====== Information provided ======
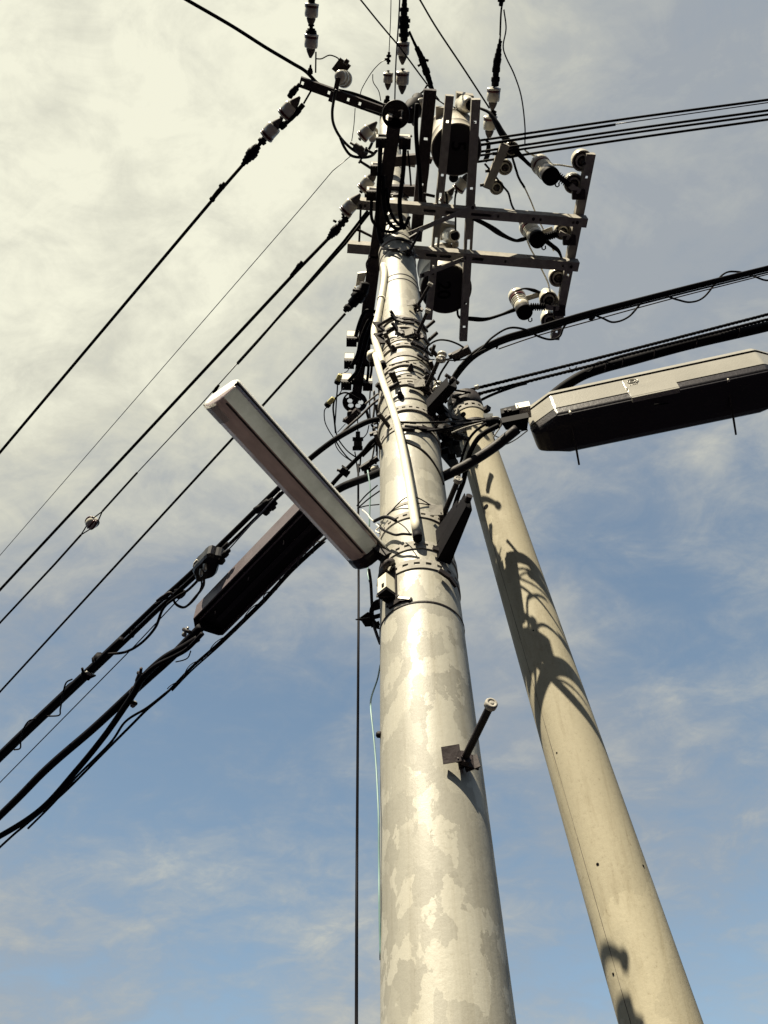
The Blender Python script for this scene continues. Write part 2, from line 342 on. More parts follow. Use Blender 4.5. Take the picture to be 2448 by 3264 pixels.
# clamp lugs: stacked tangential plates and the bolt rods between the ears of the two-bolt clamps
def lug(band, pts, w, t=.006, m='iron', off=.03):
    mb = MB(); Q = [S(x, y, off) for x, y in pts]
    for a, b in zip(Q, Q[1:]): mb.bar(a, b, t, w, (0,0,1))
    return part('lug', mb, m, band)
for bp_, pts in ((1012, ((1262, 1008), (1284, 1016), (1316, 1017))), (1012, ((1266, 1018), (1286, 1026), (1320, 1030))), (1043, ((1258, 1040), (1276, 1055), (1320, 1058))), (1043, ((1262, 1050), (1284, 1064), (1322, 1066))), (1352, ((1290, 1360), (1330, 1363), (1385, 1370))), (1100, ((1315, 1090), (1345, 1105))),
                 (742, ((1262, 762), (1290, 764), (1312, 772))), (790, ((1240, 795), (1290, 800), (1330, 815)))):
    lug(bands[bp_], pts, .02, .012, off=.02)
for bp_, (x0, y0, x1, y1) in ((1012, (1205, 1038, 1250, 1012)), (1043, (1205, 1072, 1256, 1044)), (1200, (1236, 1242, 1268, 1222)), (790, (1218, 792, 1265, 797)), (1352, (1260, 1365, 1320, 1372))):
    mb = MB(); mb.rod(S(x0, y0, .045), S(x1, y1, .045), .011, 8); part('rod', mb, 'iron', bands[bp_])
for bp_, (x0, y0, x1, y1) in ((1012, (1200, 1028, 1218, 1056)), (1043, (1202, 1064, 1222, 1095)), (1012, (1250, 1003, 1264, 1022)), (1043, (1256, 1034, 1270, 1055))):
    mb = MB(); mb.bar(S(x0, y0, .05), S(x1, y1, .015), .012, .05); part('ear', mb, 'iron', bands[bp_])
for bp_, pts, w_ in ((1012, ((1320, 1020), (1345, 1032), (1362, 1055)), .03), (1043, ((1322, 1060), (1350, 1075), (1368, 1096)), .03), (1078, ((1325, 1096), (1352, 1110), (1372, 1130)), .025), (1100, ((1352, 1130), (1370, 1150), (1380, 1170)), .03),
                     (1128, ((1330, 1130), (1362, 1150), (1382, 1175)), .02), (1160, ((1355, 1180), (1378, 1200), (1392, 1222)), .03), (1200, ((1372, 1228), (1388, 1245), (1402, 1268)), .03), (1221, ((1300, 1226), (1340, 1238), (1378, 1262)), .03), (1302, ((1362, 1310), (1384, 1322), (1398, 1340)), .02),
                     (596, ((1240, 600), (1266, 596), (1296, 604)), .03), (613, ((1236, 622), (1262, 616), (1300, 628)), .03), (705, ((1235, 712), (1262, 706), (1302, 722)), .02), (1738, ((1380, 1748), (1404, 1756), (1425, 1772)), .02), (1798, ((1400, 1818), (1432, 1840), (1455, 1870)), .025)):
    lug(bands[bp_], pts, w_, .012, off=.022)
for bp_, a in ((1160, (1384, 1190, 1372, 1150)), (1200, (1398, 1262, 1424, 1280)), (1221, (1392, 1255, 1388, 1215)), (1043, (1372, 1110, 1398, 1140)), (1302, (1400, 1330, 1420, 1310)), (1352, (1408, 1390, 1432, 1410)), (613, (1300, 620, 1322, 590)), (742, (1305, 760, 1330, 745)), (1078, (1240, 1090, 1226, 1060)), (1221, (1225, 1245, 1200, 1225))):
    stud(bands[bp_], *a, w=.022)
# thin tie band with a buckle
tb = ring_band(front_z(1918), .007, 0, .003, 'iron')
mb = MB(); a, b, c = S(1240, 1935, .004), S(1276, 1912, .006), S(1312, 1911, .004)
mb.bar(a, b, .012, .022); mb.bar(b, c, .01, .016); part('buckle', mb, 'iron', tb)
mb = MB(); mb.bar(S(1270, 1905, .012), S(1306, 1909, .010), .006, .010); part('tongue', mb, 'silver', tb)
# step bolts
def step_bolt(bx, by, hx, hy, s=1.0, plate=True):
    p = S(bx, by); q = H(hx, hy, p.z); d = (q-p).normalized(); ln = (q-p).length; n = nrm(p)
    mb = MB(); prof = []; k = int(ln/.008)
    for i in range(k): prof += [(i*ln/k, .0125*s), ((i+.5)*ln/k, .0105*s)]
    mb.lathe(p, d, prof, 10); o = part('step_bolt', mb, 'iron', pole)
    mb = MB(); mb.lathe(q-d*.010, d, [(0, .019*s), (.016, .0195*s), (.019, .0175*s), (.0195, .012*s), (.0175, .011*s), (.0175, .006*s), (.0195, .005*s)], 14); part('head', mb, 'steel', o)
    mb = MB(); mb.lathe(p+d*.028, d, [(0, .024*s), (.018, .024*s)], 6, False)
    t = n.cross(Vector((0,0,1)))
    if t.dot(RIGHT) > 0: t = -t     # towards the picture's left
    for sgn in (1, -1):             # V bracket
        a = p+t*.010*sgn*s; b = p+t*.040*sgn*s+n*.030+Vector((0,0,.006))
        mb.bar(a+n*.004, b+n*.012, .005, .05*s)
    mb.bar(p+t*.045*s+n*.028+Vector((0,0,.005)), p-t*.045*s+n*.028+Vector((0,0,.005)), .005, .05*s)
    part('nut_bracket', mb, 'steeldark', o)
    if plate:
        mb = MB(); mb.bar(p+t*.036*s+n*.052, p+t*.078*s+n*.012, .004, .055*s, Vector((0,0,1))+t*.45); part('hook_plate', mb, 'steel' if by < 2000 else 'steeldark', o)  # lowest plate takes the darker steel, its colour standing for shade
for a in ((1470, 2440, 1565, 2245, 1.0), (1405, 1662, 1460, 1530, 1.0), (1352, 1252, 1400, 1145, 1.0), (1322, 1082, 1364, 990, .95), (1322, 990, 1372, 906, .95), (1298, 815, 1343, 732, .9)): step_bolt(*a)
b_ = S(1213, 2342); mb = MB(); mb.lathe(b_-nrm(b_)*.01, nrm(b_), [(0, .012), (.02, .012), (.026, .006)], 10); part('bolt', mb, 'iron', pole)

# strut pole leaning behind
ST0 = D(2105, 3264, 3.0); ST1 = D(1480, 1285, 5.65)
sd_ = (ST1-ST0).normalized(); st_len = (ST1-ST0).length
low = ST0-sd_*(ST0.z/sd_.z); tot = (ST1-low).length
def SR(t): return .5*(.215+(tot-t)/55)
strut = root('strut_pole', 'slimmer yellowish concrete strut pole leaning in behind the thick pole, striped with shadows', 'utility pole', low)
mb = MB(); mb.lathe(low-sd_*.3, sd_, [(tot*i/30+(.3 if i else 0), SR(tot*i/30)) for i in range(31)], 80); part('shaft', mb, 'concrete', strut, loc=low)
mb = MB(); x = sd_.cross(Vector((0,-1,0))).normalized()
for i in range(60):                 # the casting seam, a raised hairline with chips
    u = (math.cos(R_(0)), 0); t0, t1 = tot*i/60, tot*(i+1)/60
    sidev = (-RIGHT*.86-Vector((0,1,0))*.5); sidev = (sidev-sd_*sidev.dot(sd_)).normalized()
    w_ = .0012+.0012*random.random()
    mb.bar(low+sd_*t0+sidev*(SR(t0)-.0005), low+sd_*t1+sidev*(SR(t1)-.0005), w_, w_*.9, sidev)
part('seam', mb, 'steeldark', strut)
def strut_ring(px, py, h, m='steel', holes=0):
    # nearest point of the strut axis to the ray
    r = ray(px, py).normalized(); w0 = CAM-low; a, b, c = 1, r.dot(sd_), 1; d, e = r.dot(w0), sd_.dot(w0); t = (e-b*d)/(1-b*b)
    c0 = low+sd_*t; R = SR(t); xx = sd_.cross(Vector((0,0,1))).normalized(); yy = sd_.cross(xx); mb = MB(); nn = 64
    rows = [-h/2, -h*.15, h*.15, h/2]
    def P(i, hh, o): an = 2*math.pi*i/nn; return c0+sd_*hh+(xx*math.cos(an)+yy*math.sin(an))*(R+o)
    for i in range(nn):
        for j in range(3):
            if holes and j == 1 and i % 4 < 2: continue
            A = [P(i, rows[j], .001), P(i+1, rows[j], .001), P(i+1, rows[j+1], .001), P(i, rows[j+1], .001)]; B = [P(i, rows[j], .005), P(i+1, rows[j], .005), P(i+1, rows[j+1], .005), P(i, rows[j+1], .005)]
            mb.add(A+B, [(0,1,2,3), (7,6,5,4), (0,1,5,4), (3,2,6,7), (0,3,7,4), (1,2,6,5)])
    return part('steel_band', mb, m, strut), c0, R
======
- What is being asked -
For each line of the listing that holds the word "picture", show that line.

- Answer to the problem -
The Blender Python script for this scene continues. Write part 2, from line 342 on. More parts follow. Use Blender 4.5. Take the picture to be 2448 by 3264 pixels.
    if t.dot(RIGHT) > 0: t = -t     # towards the picture's left